Four Sherlock Holmes And A Vampire Who Is Also One Of The Aforementioned Sherlock Holmes

Black and white film still of a 1940's Sherlock Holmes film.
Image Via Universal Pictures

It should not surprise you that in this game by Andrew J. Young, you play as one of four Sherlock Holmes, and one (or more) of you is a vampire. Use your deductive reasoning to find out which of you is a member of the undead before they drink you like a juice box. To solve this hilarious mystery, follow clues and uncover the other players’ Quirks. This game has no GM and requires one d6 and one d20 to play, along with some pencils and paper.

Something Is Wrong With This House

An illsutration of a film crew who lack detil but bear a suspicious resemblence to The Scooby gang.
Image via Anna Landing & Jonah Baumann

In Something Is Wrong With This House, you play ghosts dealing with a serious pest problem. A new living family has just invaded the space you’ve been happily haunting for years, and you’ll do whatever it takes to get them out. If Beetlejuice is on your annual Halloween movie rotation, this is the game for you. This game is for three to six players and requires three d6. Players can inhabit Creatures—the ghosts—or the Facilitator—the family under siege. There is also a fun expansion available where your Creatures must face a much more formidable foe than a suburban family and go up against the ghost-hunting crew of a paranormal investigation television show.

Night Forest

Two people play night forest, candles lit and cards displayed, but unreadable.
Image Via Heart Of The Deernicorn

If Samhain is more your vibe than Halloween, you simply cannot beat Night Forest. A memorable and moving experience, this will stay with you for a long time. It’s more of a ritual than a game; you play as a memory.

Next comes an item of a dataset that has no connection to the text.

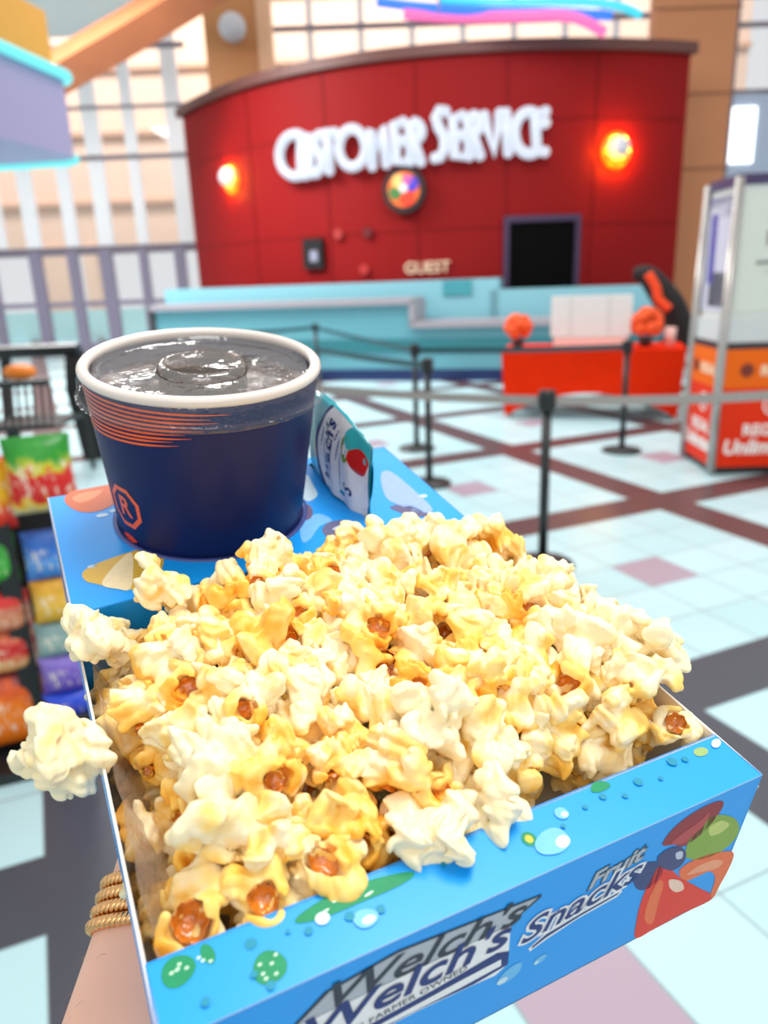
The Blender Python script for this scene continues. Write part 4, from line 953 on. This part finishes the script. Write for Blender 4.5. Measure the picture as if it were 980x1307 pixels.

Gather five or more people and go to a dark, open space such as a field, the woods, or an empty lot. Each player receives a candle and a card; each card has a word on it that invokes a memory chosen by the player. This memory can be real or imagined. Players go their separate ways in the dark with their lit candles and wander until they find another player.

When face-to-face with another player, they take turns sharing their memories and then exchange cards. When a player receives their original card back from someone, they must blow out their candle and become a “forgotten memory.” The game continues until all candles are extinguished. Night Forest does carry an element of real physical danger, so proceed with the utmost caution when choosing a location for the game, and be careful with your candles.

Babes In The Wood

Text in a cute font reads Babes in the Wood. An adorable young witch holds up a lantern and sits in a pumpkin.
Image Via World Champ Game Co.

This delightful Over the Garden Wall-inspired game has impeccable retro vibes and is as comforting as your favorite Halloween candy. You play as a Kid (broken down into categories of “Big Kids,” “Lil kids,” “Critters,” “Toys,” and “Woodschildren”) lost in an endless woods. You travel in a group to different “Hollows,” meeting a cast of unusual characters and learning important lessons along the way as you try to find your way out of The Woods. Standing in between you and home is The Fiend and his agents, who will try to exploit your characters’ fears and keep them trapped forever.

Thousand Year Old Vampire

Close up of the marbled cover of Thousand Year Old Vampire.
Image Via Tim Hutchings Makes Games

A heartbreaking, meditative, and highly addicting solo journaling game. You play a vampire, beginning from the event that turns you and continuing through the nearly endless expanse of time ahead of you as the world you once knew slowly becomes unrecognizable. This supernatural Ship of Theseus will leave your character as changed, mentally and emotionally, as the landscape around them.

Thousand Year Old Vampire is very much what you make it. It can be played rapid-fire as a one-shot or extended for years as you linger over each prompt. The game has even been modified into a letter-writing campaign if you want to play with friends. Tim Hutchings, the game’s creator, also has a rather funny newsletter.

Whether you are playing alone or with friends, wanting to play a one-shot or springboard into a longer game to extend the spooky season, there is something for everyone on this list. So, grab your dice and start planning your haunted happening!